Creating meaningful memories that are positive and joyful could also be a way to bring families closer. Kari explains, “Because of our human nature, we remember negative experiences. We often say, ‘we Teflon the good, and Velcro the bad’. That’s because we have a negativity bias as humans. However, as parents, we can counteract that power by attending to the creation of positive memories. When there are positive experiences with loved ones and doing new things, they really do strengthen bonds of families.”

Conquering new experiences can also give children the confidence to cope with obstacles through life and into adulthood. Annika Rose is a positive psychology specialist and wellbeing researcher. Annika counsels, “When you do things for the first time or you’ve gone beyond your comfort zone to do something different, all of your senses are on high alert. You’re aware of ‘How does this work?’ ‘Can I do this?’ ‘Is it safe?’ You’re processing it all very vividly. And those sorts of memories help you figure out who you are as a person.”

According to Annika, because of our innate negativity bias, positive experiences need to be mindfully held in our awareness for longer than a negative experience.
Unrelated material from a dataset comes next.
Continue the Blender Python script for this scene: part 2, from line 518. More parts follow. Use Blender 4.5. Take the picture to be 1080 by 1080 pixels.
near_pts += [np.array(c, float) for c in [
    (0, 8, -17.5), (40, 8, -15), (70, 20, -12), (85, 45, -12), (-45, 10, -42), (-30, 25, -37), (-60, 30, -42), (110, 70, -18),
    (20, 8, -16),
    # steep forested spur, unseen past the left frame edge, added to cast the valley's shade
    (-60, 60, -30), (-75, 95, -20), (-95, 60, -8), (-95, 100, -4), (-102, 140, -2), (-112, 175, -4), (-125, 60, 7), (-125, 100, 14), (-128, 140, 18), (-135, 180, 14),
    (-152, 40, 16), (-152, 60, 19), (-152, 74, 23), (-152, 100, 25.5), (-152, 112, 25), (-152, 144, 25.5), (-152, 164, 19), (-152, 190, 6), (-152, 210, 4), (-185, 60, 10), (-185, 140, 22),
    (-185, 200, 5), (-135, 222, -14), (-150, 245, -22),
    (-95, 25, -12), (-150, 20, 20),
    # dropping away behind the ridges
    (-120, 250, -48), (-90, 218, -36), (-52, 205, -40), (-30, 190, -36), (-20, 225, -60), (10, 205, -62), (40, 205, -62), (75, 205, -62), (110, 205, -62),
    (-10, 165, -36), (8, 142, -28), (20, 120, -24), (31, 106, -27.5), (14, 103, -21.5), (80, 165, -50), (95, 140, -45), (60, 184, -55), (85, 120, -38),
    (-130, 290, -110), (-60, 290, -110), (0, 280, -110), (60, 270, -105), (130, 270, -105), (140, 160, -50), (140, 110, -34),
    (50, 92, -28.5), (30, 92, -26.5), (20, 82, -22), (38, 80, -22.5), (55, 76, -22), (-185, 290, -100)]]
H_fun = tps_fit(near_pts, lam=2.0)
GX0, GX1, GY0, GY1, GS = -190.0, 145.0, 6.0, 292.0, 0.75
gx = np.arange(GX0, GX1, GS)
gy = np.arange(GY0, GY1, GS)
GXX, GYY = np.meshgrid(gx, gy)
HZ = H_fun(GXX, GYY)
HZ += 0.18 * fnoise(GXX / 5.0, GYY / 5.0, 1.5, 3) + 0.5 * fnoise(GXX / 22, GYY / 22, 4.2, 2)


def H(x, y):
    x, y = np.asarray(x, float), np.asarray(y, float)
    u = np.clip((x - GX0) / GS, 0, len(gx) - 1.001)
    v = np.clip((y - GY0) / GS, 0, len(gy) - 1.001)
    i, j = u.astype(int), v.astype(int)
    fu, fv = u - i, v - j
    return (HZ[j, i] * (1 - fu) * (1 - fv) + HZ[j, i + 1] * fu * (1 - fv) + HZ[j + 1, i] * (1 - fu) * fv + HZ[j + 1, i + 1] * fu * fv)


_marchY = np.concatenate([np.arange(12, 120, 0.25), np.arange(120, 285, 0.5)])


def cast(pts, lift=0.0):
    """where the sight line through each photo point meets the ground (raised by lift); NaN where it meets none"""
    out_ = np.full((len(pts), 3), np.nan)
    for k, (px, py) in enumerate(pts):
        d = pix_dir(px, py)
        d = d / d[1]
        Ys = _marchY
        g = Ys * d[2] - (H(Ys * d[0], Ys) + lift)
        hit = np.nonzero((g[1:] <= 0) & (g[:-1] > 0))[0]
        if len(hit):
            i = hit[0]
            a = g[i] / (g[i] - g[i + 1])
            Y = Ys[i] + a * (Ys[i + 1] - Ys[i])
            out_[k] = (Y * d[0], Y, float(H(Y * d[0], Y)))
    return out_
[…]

Annika says, “By giving extra attention to the good things that happen in our lives, we can savour them and transport them into our longer-term memory.”

When doing something new together, there are little techniques you can use to prompt your child (and yourself) to be mindful and present in the moment. “Get them to be curious,” explains Annika. “Ask, what they can they hear, taste, feel, see, smell. Move through the senses.”

Linda deWilde-Moon lives in Katoomba, NSW with her husband and 11-year-old daughter, Angeline. Together, Linda and Angeline have tried different novel experiences including karaoke, card game nights, playing soccer, cycling to explore the local area, and watching Japanese animation films.

Two years ago, they took their first family campervanning trip in New Zealand in the hopes of building happy holiday memories. Linda says, “Angeline didn’t want to go. When we were there, she was grumbling most of the time and wanted to go home… But the weird thing is now she looks back on it as a wonderful time. It taught me that to give kids happy memories sometimes you have to push them to try different things, things they might not want to do at the time.”

But novel experiences don’t need to involve an overseas trip, you don’t even need to leave your town or own backyard. Rowena Mabbott is a Sydney-based mother of two sons, aged 13 and 11 years old. Building memories together and making these experiences new or novel is important to Rowena to bring the family closer together. Rowena says, “Each year, as a family, we sit down and talk about what we’re working towards as a memory or an experience that we’re trying to create together.”

No matter what new activity they try, Rowena’s family all get involved. Last year they did a high ropes course at Sydney’s Taronga Zoo, took a trip to the theatre, and tried indoor skydiving. Rowena explains, “The deal is, we all have a go. It’s creating memories together, even if all they remember is Mum feeling sick all the way home!”

One of their ongoing experiences was to ‘visit’ 26 countries, one for every letter of the alphabet. Each weekend they picked a country (starting with A for Argentina) and collectively spent the evening ‘exploring’ the world. The kids researched the country’s culture using their Lonely Planet book, Rowena cooked a traditional recipe from the region, and her husband scoured Spotify for relevant music to set the scene.

Rowena feels these evenings, and all their unique experiences, bring the family a sense of connection. “With many children and early teens, there’s a lot of wearing the hoody or headphones and not engaging with the family,” says Rowena. “My eldest doesn’t ever do that for these dinners; he’s present, he’s engaged. We’re all talking about the food, asking, ‘can you taste the different spices?’ and sharing the experience together.”

So, to give our children long-lasting happy memories, why not stop and ask ‘How can I make an ordinary day or weekend, extraordinary?’ Try exploring a different park in your neighbourhood, have a themed dinner, or instead of Netflix nights, why not play a board game (remember those!)? The opportunities for novel experiences as a family are endless because, as they say, there’s a first time for everything.